## WHAT NEEDS TO BE DONE
A single run of lines is to be printed exactly: starting at the line with "Generate a Blender" and ending at the line with "COL = S.collection", both included. Leave the pictures out.

## STORED RECORDS
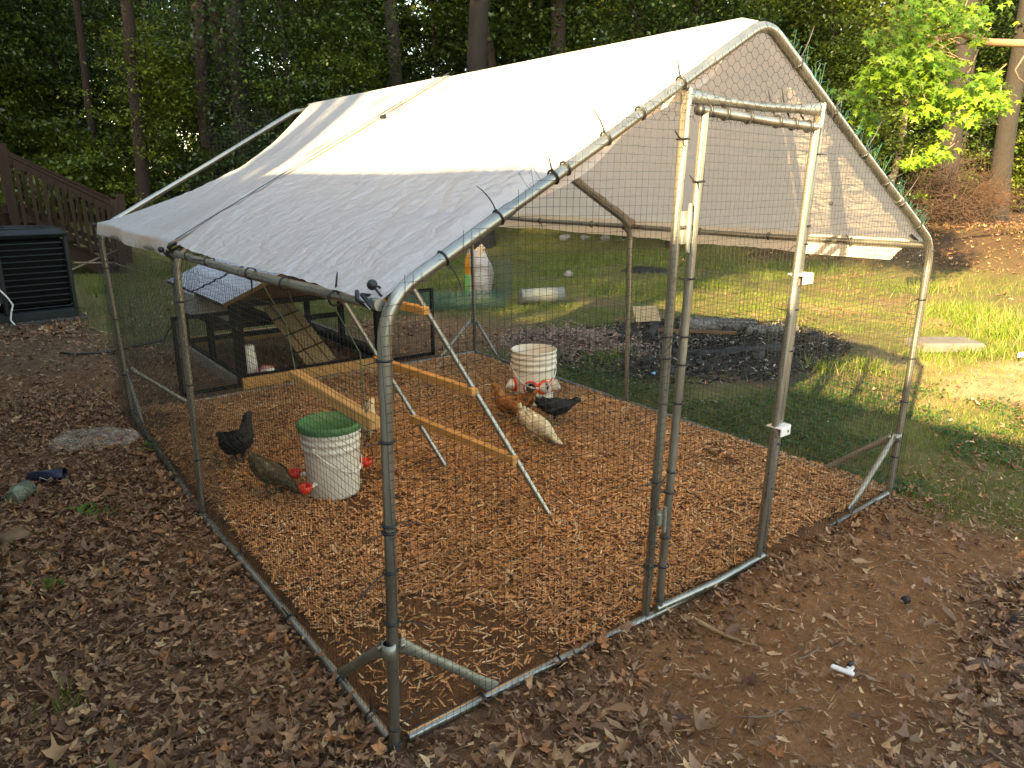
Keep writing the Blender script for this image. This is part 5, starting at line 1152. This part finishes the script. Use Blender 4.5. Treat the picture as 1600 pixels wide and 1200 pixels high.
==
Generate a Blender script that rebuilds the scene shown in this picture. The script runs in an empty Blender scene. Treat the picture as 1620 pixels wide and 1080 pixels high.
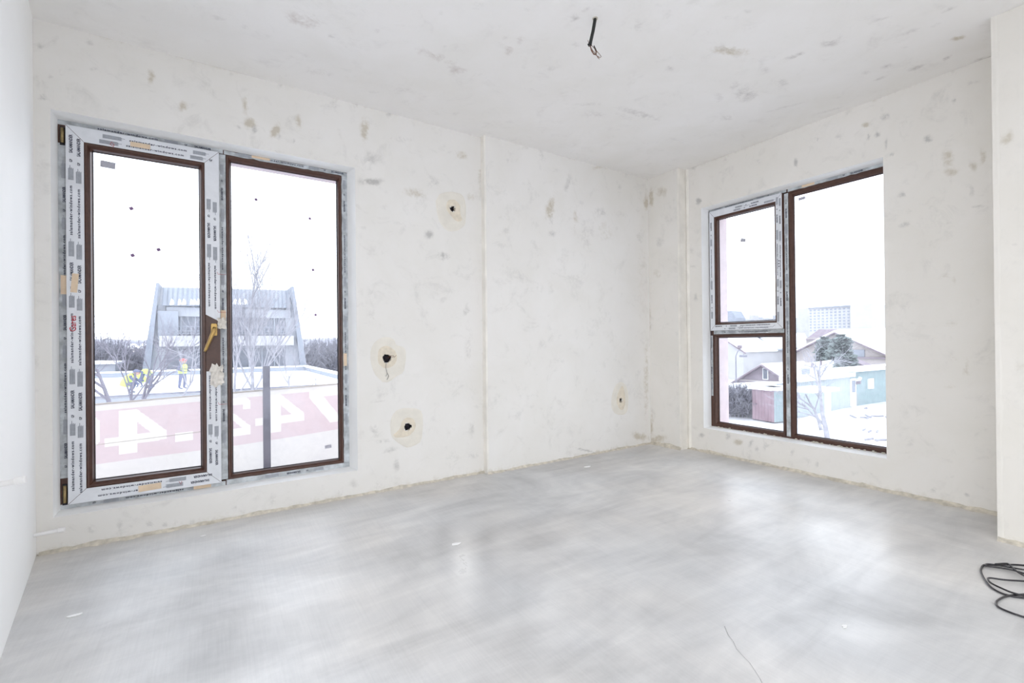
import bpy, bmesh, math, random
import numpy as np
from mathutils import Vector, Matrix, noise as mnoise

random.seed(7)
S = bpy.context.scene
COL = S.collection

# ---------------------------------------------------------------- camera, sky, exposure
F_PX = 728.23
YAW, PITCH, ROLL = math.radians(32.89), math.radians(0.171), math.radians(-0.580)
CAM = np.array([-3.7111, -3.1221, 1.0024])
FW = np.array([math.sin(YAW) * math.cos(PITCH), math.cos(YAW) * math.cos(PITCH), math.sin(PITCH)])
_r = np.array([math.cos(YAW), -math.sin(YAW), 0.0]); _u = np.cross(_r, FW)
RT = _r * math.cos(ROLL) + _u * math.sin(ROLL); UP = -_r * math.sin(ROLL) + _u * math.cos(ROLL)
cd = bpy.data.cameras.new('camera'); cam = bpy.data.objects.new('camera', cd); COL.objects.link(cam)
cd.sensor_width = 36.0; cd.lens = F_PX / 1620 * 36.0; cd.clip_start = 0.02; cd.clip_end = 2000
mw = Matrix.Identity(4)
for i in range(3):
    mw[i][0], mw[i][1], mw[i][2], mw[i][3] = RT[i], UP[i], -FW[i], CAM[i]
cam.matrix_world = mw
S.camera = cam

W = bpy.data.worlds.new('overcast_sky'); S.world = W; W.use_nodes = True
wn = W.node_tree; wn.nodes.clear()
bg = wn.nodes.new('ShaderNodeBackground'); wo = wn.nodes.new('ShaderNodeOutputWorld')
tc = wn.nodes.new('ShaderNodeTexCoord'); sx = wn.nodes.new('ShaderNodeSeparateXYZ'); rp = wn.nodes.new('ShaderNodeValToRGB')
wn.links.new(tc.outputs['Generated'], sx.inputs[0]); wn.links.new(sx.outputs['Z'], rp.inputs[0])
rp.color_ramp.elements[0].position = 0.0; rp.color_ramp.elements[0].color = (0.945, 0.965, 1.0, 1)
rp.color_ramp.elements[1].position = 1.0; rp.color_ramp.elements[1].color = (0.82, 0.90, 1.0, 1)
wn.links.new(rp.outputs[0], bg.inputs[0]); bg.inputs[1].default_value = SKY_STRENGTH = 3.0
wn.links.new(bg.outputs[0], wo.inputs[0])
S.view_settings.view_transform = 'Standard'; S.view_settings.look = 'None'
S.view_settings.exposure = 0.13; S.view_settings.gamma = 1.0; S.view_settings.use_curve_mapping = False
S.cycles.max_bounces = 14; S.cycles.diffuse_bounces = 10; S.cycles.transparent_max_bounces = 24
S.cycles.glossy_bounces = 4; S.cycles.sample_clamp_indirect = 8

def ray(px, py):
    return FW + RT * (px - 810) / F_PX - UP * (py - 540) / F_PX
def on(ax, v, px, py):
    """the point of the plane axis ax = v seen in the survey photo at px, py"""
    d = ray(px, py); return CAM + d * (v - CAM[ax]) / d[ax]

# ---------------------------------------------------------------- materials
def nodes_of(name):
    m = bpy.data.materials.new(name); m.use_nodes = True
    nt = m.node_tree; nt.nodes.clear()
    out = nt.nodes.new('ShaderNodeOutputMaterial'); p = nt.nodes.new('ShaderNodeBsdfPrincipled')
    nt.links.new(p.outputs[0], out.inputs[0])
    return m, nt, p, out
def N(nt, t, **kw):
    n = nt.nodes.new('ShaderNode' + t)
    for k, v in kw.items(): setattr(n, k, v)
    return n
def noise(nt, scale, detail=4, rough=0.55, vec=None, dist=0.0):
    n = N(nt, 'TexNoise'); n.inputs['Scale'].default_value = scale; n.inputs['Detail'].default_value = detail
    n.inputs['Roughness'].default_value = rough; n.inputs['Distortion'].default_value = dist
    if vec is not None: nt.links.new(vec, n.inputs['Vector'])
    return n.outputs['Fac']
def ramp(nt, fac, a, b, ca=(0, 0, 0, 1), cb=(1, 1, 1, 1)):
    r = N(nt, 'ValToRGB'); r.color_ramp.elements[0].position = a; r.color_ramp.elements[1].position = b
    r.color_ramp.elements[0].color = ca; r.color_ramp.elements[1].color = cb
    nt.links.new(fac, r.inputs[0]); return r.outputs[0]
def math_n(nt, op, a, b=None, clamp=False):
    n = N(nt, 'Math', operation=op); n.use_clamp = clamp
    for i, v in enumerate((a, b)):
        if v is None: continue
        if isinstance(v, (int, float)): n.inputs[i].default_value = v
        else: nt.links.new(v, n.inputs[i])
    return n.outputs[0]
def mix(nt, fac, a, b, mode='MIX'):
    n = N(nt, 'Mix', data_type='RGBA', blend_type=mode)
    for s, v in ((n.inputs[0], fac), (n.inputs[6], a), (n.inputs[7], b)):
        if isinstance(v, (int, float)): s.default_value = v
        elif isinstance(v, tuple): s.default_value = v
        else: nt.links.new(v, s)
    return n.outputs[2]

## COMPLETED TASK
Generate a Blender script that rebuilds the scene shown in this picture. The script runs in an empty Blender scene. Treat the picture as 1620 pixels wide and 1080 pixels high.
import bpy, bmesh, math, random
import numpy as np
from mathutils import Vector, Matrix, noise as mnoise

random.seed(7)
S = bpy.context.scene
COL = S.collection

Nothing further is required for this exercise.